La CCI peut ensuite soit (i) décider d’approuver l’opération, soit (ii), si elle constate un effet défavorable notable sur la concurrence, ordonner (a) que la combinaison ne soit pas mise en œuvre, ou (b) proposer des amendements pour modifier la structure de l’opération.
Non-respect de l’Indian Competition Act
Les enquêtes menées au titre de l’Indian Competition Act peuvent débuter soit à la suite d’une plainte, soit à l’initiative propre de la CCI. Lorsqu’une entreprise est reconnue coupable d’avoir enfreint la loi, la CCI peut infliger une amende pouvant atteindre 10 % du chiffre d’affaires moyen des trois années précédentes. Dans le cas d’accords de cartel, cette sanction peut dépasser 10 % et aller jusqu’à trois fois les bénéfices réalisés pendant toute la durée de l’entente.
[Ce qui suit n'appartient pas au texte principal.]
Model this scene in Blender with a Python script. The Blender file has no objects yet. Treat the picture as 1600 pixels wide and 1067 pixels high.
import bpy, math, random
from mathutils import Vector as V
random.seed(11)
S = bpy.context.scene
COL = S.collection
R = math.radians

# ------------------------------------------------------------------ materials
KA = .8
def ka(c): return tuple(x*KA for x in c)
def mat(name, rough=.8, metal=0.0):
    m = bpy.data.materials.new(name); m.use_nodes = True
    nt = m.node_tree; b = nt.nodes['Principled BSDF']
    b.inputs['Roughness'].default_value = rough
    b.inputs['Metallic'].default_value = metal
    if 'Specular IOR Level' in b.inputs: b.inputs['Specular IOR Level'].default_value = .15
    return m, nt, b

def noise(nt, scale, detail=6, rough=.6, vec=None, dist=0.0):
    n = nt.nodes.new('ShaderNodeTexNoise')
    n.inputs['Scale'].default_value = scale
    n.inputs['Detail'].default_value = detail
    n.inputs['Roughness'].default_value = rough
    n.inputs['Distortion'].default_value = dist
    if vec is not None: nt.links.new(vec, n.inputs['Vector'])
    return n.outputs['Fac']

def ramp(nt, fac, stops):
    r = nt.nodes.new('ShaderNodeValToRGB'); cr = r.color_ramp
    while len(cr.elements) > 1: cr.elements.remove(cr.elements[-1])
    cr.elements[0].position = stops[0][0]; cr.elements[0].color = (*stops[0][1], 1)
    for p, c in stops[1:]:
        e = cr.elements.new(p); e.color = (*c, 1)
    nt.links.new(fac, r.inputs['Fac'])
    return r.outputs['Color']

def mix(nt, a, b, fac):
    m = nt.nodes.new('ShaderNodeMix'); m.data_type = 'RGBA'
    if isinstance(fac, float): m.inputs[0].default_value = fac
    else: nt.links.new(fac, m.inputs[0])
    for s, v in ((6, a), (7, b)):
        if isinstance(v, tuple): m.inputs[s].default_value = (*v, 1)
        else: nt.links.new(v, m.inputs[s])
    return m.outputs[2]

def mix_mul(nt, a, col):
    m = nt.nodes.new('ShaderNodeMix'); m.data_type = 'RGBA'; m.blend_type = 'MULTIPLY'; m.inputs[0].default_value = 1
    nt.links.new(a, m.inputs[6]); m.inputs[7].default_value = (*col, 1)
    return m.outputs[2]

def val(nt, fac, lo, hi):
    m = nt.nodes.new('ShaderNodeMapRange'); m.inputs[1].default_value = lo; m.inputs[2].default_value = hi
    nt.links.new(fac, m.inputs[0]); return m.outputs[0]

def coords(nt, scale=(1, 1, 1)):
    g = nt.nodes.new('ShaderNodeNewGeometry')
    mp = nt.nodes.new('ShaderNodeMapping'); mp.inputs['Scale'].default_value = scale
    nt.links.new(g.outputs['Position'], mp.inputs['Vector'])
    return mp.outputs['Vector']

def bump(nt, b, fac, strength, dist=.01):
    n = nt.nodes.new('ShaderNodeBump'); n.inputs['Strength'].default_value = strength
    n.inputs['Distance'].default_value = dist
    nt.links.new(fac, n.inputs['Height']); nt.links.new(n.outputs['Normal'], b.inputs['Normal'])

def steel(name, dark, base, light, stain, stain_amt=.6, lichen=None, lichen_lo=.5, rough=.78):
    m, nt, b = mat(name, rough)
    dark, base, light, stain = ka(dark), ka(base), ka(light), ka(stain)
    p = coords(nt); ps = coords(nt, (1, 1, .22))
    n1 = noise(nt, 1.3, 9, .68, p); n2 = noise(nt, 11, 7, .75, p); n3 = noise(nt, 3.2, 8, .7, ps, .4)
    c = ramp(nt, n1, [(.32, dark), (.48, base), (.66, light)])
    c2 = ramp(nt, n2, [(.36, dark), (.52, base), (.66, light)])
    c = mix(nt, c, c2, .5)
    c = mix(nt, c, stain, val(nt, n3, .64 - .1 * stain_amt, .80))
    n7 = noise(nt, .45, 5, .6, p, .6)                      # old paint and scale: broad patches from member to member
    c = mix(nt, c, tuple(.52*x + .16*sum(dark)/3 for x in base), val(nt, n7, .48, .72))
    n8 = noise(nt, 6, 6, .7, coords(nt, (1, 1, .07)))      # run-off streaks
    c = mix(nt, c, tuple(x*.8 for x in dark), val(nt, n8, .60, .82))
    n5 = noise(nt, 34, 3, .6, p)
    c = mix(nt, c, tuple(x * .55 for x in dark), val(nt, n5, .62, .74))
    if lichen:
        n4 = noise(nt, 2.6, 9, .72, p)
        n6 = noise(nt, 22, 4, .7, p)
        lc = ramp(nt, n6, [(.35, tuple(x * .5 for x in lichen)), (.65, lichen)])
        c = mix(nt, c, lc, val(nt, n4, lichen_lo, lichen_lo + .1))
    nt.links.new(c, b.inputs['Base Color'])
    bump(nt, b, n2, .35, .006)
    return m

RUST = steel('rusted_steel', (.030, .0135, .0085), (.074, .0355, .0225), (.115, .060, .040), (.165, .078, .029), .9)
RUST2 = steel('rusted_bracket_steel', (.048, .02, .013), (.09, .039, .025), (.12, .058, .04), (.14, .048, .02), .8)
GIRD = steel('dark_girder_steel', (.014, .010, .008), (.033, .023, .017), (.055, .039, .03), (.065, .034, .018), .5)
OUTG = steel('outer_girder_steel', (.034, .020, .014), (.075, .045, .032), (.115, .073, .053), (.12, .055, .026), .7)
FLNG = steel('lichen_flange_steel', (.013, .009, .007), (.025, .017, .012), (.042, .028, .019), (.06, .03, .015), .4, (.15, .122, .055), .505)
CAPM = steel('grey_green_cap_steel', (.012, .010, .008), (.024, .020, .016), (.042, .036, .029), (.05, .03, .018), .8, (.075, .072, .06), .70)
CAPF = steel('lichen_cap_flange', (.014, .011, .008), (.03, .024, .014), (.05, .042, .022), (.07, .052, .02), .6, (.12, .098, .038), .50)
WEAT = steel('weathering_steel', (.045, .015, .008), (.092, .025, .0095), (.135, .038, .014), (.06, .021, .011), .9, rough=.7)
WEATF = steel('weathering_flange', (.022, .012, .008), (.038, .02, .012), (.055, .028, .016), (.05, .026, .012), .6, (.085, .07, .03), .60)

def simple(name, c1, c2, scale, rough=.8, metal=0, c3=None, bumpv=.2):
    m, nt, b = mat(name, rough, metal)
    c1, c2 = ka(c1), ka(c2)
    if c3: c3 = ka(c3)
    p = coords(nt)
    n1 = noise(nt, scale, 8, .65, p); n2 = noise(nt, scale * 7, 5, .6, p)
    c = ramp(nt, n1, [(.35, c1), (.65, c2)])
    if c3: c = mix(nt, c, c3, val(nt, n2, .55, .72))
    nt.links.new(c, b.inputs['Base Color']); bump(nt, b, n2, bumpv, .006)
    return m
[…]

À titre d’exemple, la CCI a infligé une amende de 20 millions de dollars à Google pour avoir enfreint la législation sur la concurrence en abusant de sa position dominante. Cela illustre clairement pourquoi les entreprises internationales présentes en Inde doivent se conformer aux lois locales en matière de concurrence et être conscientes des conséquences d’un manquement.
La CCI peut également sanctionner une société qui refuse de coopérer dans le cadre d’une enquête en cours. Ce fut le cas pour Monsanto, poursuivie pour violation des règles de concurrence : la Commission a imposé une amende de 300 000 dollars à Monsanto et à trois de ses filiales pour avoir prétendument refusé de coopérer à l’enquête visant ses dirigeants.
Le droit de la concurrence exerce une forte influence sur la manière de faire des affaires en Inde. Toute entreprise étrangère souhaitant entrer sur ce marché via une fusion ou une acquisition doit respecter ces règles. Les amendes infligées par la CCI comptent parmi les plus élevées au monde.
La CCI n’a cependant pas le dernier mot : les entreprises peuvent toujours faire appel devant le National Company Law Appellate Tribunal (NCLAT).